Missouri Conservation Commission nixes noodling

Friday, May 4, 2007

By Steve Moyer

Nevada Daily Mail

A two-year experiment in hand fishing, also known around this area as noodling, has ended. The Missouri Department of Conservation rescinded the hand-fishing season at their April meeting on recommendation of the Regulations Committee.

"The inescapable conclusion was that current regulations prevent catfish from reaching their growth potential," said Conservation Department Assistant Director John Smith, who chairs the Regulations Committee. "In light of the knowledge we have gained in the past two years, it is clear that several changes are needed if anglers desire larger catfish. Discontinuing hand fishing is the first and most obvious one."

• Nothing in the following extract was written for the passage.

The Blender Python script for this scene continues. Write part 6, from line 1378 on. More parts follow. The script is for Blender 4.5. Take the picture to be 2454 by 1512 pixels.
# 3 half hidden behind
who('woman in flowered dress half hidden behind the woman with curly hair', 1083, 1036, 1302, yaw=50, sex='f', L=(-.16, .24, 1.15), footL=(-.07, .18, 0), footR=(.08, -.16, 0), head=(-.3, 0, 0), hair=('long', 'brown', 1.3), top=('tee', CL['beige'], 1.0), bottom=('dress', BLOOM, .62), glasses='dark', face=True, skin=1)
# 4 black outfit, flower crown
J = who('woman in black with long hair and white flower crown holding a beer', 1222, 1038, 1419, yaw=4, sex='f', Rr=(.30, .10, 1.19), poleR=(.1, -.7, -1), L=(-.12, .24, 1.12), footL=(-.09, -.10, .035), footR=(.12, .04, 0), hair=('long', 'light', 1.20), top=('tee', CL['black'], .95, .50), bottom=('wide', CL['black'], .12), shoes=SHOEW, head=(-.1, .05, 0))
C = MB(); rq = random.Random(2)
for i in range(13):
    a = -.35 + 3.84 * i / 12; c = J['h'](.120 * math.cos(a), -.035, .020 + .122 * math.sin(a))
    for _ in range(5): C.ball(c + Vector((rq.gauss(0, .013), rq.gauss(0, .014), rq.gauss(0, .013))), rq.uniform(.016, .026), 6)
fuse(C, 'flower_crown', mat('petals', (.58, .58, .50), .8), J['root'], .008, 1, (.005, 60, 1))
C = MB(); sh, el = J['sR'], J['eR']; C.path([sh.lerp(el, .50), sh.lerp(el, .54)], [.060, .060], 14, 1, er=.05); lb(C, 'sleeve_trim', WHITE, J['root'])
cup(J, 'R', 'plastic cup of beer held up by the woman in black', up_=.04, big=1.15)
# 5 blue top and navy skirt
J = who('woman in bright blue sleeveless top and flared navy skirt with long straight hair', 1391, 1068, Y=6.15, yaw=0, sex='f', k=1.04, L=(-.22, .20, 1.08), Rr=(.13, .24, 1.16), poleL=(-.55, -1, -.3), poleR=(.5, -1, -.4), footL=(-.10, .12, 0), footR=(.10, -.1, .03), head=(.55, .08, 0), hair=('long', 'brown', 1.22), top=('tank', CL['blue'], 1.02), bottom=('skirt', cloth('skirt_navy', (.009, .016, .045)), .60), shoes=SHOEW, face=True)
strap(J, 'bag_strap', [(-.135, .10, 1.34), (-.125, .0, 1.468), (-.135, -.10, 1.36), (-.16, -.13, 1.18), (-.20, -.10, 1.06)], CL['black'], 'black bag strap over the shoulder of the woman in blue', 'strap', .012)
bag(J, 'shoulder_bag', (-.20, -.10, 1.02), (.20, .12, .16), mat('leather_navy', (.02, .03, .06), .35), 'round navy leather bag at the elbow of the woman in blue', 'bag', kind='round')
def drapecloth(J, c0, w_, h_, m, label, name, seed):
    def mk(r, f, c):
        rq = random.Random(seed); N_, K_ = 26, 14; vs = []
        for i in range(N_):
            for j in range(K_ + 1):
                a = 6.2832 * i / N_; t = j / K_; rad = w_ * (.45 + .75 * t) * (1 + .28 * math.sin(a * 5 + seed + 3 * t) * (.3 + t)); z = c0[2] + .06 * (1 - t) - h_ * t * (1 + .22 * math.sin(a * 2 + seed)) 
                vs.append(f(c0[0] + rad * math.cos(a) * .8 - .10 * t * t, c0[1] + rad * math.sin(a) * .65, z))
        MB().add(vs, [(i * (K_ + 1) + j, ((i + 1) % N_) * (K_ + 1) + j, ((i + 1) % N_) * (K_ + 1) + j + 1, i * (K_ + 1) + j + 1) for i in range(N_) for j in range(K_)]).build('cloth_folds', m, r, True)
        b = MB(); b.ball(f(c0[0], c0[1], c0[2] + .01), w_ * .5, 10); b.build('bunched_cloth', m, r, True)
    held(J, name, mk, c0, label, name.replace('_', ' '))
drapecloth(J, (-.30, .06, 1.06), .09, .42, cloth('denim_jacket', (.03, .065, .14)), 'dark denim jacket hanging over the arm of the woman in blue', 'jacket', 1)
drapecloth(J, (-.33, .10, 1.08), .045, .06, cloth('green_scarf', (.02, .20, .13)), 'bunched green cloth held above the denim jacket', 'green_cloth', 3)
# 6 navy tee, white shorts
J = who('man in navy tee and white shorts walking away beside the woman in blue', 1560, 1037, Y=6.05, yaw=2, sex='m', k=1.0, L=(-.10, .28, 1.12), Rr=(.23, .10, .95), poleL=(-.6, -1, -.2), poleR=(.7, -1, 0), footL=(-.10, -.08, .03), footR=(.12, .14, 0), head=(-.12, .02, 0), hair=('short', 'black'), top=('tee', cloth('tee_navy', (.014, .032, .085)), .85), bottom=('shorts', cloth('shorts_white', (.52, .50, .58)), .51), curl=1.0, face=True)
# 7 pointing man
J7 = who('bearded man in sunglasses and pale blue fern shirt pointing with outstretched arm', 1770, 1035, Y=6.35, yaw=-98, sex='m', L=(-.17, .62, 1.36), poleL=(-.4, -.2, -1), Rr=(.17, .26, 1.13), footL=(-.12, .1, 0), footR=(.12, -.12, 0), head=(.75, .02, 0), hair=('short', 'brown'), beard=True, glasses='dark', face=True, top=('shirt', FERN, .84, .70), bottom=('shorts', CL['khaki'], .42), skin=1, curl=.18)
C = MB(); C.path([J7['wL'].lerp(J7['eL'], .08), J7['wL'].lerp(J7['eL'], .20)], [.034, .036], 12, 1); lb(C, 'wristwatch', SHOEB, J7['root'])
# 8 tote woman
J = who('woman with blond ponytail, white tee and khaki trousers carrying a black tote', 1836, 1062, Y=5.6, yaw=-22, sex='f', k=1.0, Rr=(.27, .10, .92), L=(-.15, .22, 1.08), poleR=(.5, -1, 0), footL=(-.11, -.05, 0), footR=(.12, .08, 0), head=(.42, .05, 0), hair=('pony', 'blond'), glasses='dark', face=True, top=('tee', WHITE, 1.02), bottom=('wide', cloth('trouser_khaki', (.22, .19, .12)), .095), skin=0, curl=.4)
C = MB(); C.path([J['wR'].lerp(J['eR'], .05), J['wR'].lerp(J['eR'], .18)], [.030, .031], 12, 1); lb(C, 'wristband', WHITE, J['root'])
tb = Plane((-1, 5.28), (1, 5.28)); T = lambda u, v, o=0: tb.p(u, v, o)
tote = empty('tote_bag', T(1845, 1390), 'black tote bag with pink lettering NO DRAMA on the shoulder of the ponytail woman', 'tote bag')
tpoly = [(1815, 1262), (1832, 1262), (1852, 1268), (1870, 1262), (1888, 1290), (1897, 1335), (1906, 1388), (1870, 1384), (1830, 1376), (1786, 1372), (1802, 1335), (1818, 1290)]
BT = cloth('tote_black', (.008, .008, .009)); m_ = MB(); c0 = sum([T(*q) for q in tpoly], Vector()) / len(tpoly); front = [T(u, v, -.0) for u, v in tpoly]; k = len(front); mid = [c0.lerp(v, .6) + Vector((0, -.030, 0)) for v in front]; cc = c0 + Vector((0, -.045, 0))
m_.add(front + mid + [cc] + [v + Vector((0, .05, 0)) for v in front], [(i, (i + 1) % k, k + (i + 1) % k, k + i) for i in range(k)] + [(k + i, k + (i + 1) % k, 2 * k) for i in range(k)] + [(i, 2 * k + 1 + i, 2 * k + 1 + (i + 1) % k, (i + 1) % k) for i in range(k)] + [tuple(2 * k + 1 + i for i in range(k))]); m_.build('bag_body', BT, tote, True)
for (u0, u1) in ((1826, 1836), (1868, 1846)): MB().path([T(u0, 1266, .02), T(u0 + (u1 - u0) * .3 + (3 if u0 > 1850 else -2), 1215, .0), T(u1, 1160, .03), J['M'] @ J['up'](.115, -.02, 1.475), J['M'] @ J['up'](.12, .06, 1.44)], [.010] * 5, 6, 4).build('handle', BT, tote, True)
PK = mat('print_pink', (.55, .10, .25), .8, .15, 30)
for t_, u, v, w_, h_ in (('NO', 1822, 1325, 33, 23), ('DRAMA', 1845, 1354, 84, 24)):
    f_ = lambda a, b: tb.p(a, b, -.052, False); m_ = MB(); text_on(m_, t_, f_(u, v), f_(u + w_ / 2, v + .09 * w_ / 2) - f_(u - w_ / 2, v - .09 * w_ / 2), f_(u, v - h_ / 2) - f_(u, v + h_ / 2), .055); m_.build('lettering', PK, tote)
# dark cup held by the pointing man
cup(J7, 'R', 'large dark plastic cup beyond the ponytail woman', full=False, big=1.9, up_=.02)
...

The decision to end the experimental hand fishing season was based in part on findings of an experiment designed to learn how removing catfish from nests affected the survival of their eggs. Hand fishing is effective only during the nesting season when adult catfish remain with the eggs, fanning them with their tails. Researchers discovered that when adult catfish are removed and no longer fan the eggs, which bathes them in oxygen-rich water and clears mud from them, the eggs are killed by a fungus 100 percent of the time within 12 hours.

A 2004 survey of Missouri hand fishers by a researcher at the University of Missouri estimated their number at 1,915 statewide. However, when a sample of all Missouri anglers was asked whether they would take part in a legal hand fishing season, 11 percent said they would. Eleven percent of Missouri's 664,000 licensed anglers is estimated at 73,000 hand fishers.

"The Regulations Committee and the Conservation Commission agreed that the need was urgent enough to make the change immediately," said Fisheries Division Chief Steve Eder.

"This information raises serious questions about all our catfishing regulations," said Eder, "not just hand fishing. We need to determine the desires of catfish anglers, and if they want to catch catfish bigger than 10 pounds more frequently, we need to consider changes to our regulations."

Eder said any further changes to catfishing regulations will not take effect before 2008. The Conservation Department plans to hold meetings in several regional locations to publicize catfish research findings to date and gather public opinion about catfish management.

The commission also established an Apprentice Hunter Permit. An Apprentice Hunter Permit is not permit that allows hunting, it is a permit that allows someone who has not completed an approved hunter education course to purchase a hunting permit. The purpose is to get more people interested in participating in hunting. According to Jim Low, print news services coordinator, the Apprentice Hunter Permit allows someone who may have an interest in hunting to get a hunting permit and go hunting with an adult (over 21) who has passed an approved hunter education course. The adult has to have passed the hunter education course even if they are old enough (born before Jan. 1, 1967) to have been grandfathered in when the requirement for hunter education certificates was established.

"You have to be with a person who is at least 21 years old and who is hunter safety certified," Low said. "I'm old enough to have been grandfathered in but I wouldn't qualify unless I took the hunter education course."

The commission also is asking boat owners to help keep Missouri waters clear of a pest that is more than a piffling nuisance -- it can cost considerable damage. The zebra mussel has already become an economic nightmare for businesses and taxpayers in the Great Lakes region, the cost of removing them from equipment and structures that sit in the water is in the millions of dollars annually.

After a brief period of living free in the water, microscopic zebra mussel larvae, known as veligers, attach themselves to solid objects. One female zebra mussel can produce millions of young annually. Subsequent generations attach to surrounding surfaces or existing mussels. When this happens on municipal or industrial water intake pipes, the mussels eventually clog the pipes.

The same thing happens to boat hulls, marine motors, fishing and boat docks, sea walls, hydro-electric power generating plants and other submerged objects. Even a fine coating of tiny zebra mussels on boat hulls increases water drag, which reduces speed and raises fuel bills. On boat motors, zebra mussel infestation can cause overheating or increased drive-train wear. Infestations can become so heavy that docks and other structures buckle under the weight.

Prevention is the mainstay of the MDC's response to zebra mussels.

The idea is to deal with the pest proactively, to prevent their arrival in a body of water instead of trying to eliminate an infestation after they arrive.